At 24, he’s still ripping. On Sunday, he reached a high point of his career, achieving a dream that read like a storybook fairy tale.

The Huntington Beach native won the men’s championship at the Hurley U.S. Open of Surfing in front of his hometown crowd. He also earned a record prize money reward of $100,000.

“I’ve been watching this [event] since I was 12,” Brett Simpson said. “It was always my goal in the back of my mind to win it. It’s nice to be on top with the prize money being the most, $100,000.”

It all seemed too good be true. He became the first from Huntington Beach to win the Open. It was the 50th year of the competition and the 100th anniversary of Surf City. The Open also attracted record crowds. About 150,000 fans were on hand for Simpson’s victory against former world champ Mick Fanning of Australia in the men’s final.

Simpson came out strong, determined to win in front of his community. With a 360-degree aerial move, Simpson put himself out in front, scoring a 9.1 on a set. Fanning could never match it. He finished with 12.50, well behind Simpson’s 16.93.

“Surreal,” Bill Simpson said of watching his son win the Open. “It was almost like it was an out-of-body experience. You really couldn’t believe that it was happening. You thought about it for so long, you know he’s worked so hard, and when it was actually happening, you’re just kind of checking yourself, ‘Is this really going on? Am I going to wake up in a second?’”
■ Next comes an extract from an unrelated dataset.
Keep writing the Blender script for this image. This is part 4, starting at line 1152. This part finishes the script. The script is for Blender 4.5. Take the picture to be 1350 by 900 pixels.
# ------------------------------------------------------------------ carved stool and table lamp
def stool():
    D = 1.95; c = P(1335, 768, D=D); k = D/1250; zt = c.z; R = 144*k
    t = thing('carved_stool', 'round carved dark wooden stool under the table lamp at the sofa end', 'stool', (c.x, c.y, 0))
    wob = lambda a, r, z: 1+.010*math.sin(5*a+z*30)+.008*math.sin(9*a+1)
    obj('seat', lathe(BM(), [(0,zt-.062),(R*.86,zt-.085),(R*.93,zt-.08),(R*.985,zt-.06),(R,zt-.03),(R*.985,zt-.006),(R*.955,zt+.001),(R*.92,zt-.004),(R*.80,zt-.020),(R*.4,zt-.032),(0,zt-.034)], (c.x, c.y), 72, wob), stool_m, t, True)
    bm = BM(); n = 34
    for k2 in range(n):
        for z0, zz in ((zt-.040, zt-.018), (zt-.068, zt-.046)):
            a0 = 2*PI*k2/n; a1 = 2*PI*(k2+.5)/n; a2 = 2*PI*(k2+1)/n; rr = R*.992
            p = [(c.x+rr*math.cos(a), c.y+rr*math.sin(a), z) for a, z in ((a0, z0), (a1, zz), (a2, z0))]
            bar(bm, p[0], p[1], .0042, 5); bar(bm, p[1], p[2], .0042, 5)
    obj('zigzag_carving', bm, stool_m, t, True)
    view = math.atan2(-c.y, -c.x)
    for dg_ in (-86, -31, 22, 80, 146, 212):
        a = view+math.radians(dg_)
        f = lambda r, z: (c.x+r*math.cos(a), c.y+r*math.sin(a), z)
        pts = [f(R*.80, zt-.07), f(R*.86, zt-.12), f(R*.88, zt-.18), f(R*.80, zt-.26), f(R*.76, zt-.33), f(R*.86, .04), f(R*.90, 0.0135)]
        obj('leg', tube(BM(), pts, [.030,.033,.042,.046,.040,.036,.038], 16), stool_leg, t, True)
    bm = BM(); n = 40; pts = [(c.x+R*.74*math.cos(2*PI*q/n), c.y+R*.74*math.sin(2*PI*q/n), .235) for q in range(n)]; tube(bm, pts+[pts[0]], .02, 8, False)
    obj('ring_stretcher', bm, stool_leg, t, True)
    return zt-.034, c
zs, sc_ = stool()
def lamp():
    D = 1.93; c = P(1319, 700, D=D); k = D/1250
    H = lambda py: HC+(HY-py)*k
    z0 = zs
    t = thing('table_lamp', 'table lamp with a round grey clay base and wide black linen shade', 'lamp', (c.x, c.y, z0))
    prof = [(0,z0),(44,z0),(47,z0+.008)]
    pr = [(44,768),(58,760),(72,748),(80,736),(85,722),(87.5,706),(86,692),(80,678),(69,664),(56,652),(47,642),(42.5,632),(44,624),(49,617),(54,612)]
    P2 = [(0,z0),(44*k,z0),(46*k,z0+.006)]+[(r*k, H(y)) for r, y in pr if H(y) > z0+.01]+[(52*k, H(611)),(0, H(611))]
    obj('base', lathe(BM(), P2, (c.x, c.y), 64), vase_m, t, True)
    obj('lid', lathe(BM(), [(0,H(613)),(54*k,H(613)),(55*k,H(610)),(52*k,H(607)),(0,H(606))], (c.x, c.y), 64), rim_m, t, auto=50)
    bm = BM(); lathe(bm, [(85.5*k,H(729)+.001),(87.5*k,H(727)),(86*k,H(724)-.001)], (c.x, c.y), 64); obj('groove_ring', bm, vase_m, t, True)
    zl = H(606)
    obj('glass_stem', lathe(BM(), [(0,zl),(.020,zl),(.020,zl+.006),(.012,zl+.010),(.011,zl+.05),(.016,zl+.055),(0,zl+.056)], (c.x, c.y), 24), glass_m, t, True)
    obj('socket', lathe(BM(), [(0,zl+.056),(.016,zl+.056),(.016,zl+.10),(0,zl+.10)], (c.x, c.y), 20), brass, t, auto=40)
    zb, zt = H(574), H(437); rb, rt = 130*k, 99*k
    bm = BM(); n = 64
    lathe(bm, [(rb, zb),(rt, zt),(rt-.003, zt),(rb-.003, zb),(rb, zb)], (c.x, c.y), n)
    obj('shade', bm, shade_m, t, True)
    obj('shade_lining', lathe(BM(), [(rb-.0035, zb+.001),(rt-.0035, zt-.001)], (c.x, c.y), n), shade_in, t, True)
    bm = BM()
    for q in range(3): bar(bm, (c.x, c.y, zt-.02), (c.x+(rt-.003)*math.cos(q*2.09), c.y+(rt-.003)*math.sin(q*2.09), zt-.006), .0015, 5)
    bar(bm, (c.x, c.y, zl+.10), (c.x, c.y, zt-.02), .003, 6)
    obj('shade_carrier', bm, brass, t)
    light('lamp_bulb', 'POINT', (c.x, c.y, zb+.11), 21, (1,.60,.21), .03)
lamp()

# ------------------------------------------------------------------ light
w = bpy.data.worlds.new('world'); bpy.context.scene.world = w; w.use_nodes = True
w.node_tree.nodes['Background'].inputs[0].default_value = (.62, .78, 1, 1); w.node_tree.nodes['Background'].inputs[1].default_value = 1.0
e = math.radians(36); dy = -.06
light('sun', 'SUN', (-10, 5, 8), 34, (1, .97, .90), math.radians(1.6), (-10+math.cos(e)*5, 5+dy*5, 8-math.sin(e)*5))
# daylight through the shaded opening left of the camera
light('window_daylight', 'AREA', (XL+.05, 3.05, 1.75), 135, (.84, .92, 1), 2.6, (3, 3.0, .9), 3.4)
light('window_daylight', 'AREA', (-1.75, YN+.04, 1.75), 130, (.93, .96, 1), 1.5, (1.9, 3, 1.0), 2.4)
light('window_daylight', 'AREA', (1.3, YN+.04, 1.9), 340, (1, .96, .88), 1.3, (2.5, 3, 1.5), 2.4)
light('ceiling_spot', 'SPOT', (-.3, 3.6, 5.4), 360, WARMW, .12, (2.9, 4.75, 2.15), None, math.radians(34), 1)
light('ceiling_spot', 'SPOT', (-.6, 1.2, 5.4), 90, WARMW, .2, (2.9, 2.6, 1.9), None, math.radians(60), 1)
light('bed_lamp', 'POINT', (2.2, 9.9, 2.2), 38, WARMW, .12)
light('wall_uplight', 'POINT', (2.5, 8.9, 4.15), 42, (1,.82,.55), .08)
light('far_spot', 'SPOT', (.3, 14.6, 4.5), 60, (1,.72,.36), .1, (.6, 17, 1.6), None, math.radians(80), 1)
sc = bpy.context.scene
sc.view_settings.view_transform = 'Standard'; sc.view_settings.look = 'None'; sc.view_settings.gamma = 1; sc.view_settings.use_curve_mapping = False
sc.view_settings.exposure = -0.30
Bill Simpson also said he noticed his son’s high level of concentration before the men’s final, and on the waves, it showed.
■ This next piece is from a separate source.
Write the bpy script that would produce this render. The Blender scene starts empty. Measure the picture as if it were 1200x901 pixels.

“He was just shot out of a gun on those first waves,” Bill Simpson said of his son. “When he’s doing that, he’s tough to beat.”

After the championship performance, and after posing with an oversized check and trophy, Brett Simpson acknowledged that surfing on his home break was an advantage. Growing up, he would surf at Huntington Beach daily, mostly twice a day.
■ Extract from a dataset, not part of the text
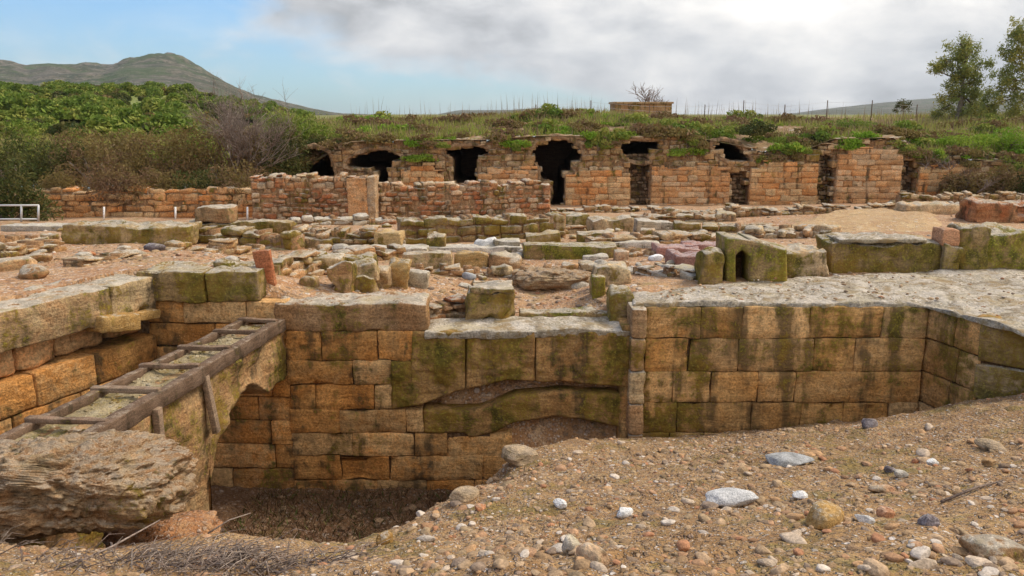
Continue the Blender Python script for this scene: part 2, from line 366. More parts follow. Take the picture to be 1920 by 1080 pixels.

It all started when he was 12. A neighbor took the young Simpson surfing and he got hooked. Later, for Christmas, he asked his father for a surfboard.

Bill Simpson gave in.

“I took him down to Seal Beach at the little jetty, and he was up on the surfboard in a second,” Bill Simpson said. “The rest was history.”

Brett Simpson eventually made his way toward Huntington Beach, and then the sponsors came. Now he’s one of Hurley’s top commodities in its stable of surfers.

He has his own blog, which now has video from his epic win Sunday. A documentary of him is reportedly in the works.

As one of the top surfers on the World Qualifying Series, he’s been on the cover of surfing magazines, voted as a top surfer or one to watch by several media outlets.

Sunday was his time to shine, but he’s still hoping to qualify for the World Championship Tour, the major league for professional surfers. After winning the Open, he shot up from eighth to fifth on the WQS rankings. He needs to be in the top 15 when he finishes the season in December to start out on the WCT in February.

The Open championship certainly provided confidence. It came against the world’s greatest surfers. Pat O’Connell, a Hall of Fame surfer who is vice president of sports marketing for Hurley, said there were surfers competing at the Open who had 20 world titles among them, including Kelly Slater, a nine-time world champion.

“That’s pretty amazing,” O’Connell said. “[Simpson] beat the best of the best. That right there is just a testament to how he surfs.”

It was a wild week at the Open. Slater fell in an upset in the quarterfinals. Surfers went up against large swells and endured low waves during the week. Brett Simpson needed a big win to get into the quarterfinals Saturday. With less than a minute remaining in his heat, Simpson scored an 8.1 on a wave to edge Matt Wilkinson, 14.93-13.5.

“Every time I got tired, the energy level would go up because of everybody cheering for me,” Simpson said.

Simpson defeated defending champ Nathaniel Curran in the quarterfinals. He then beat C.J. Hobgood in the semifinals.

“I felt this was my chance. You don’t get a lot of chances,” he said. “It’s the highest prize money ever, and to win it’s a dream come true.”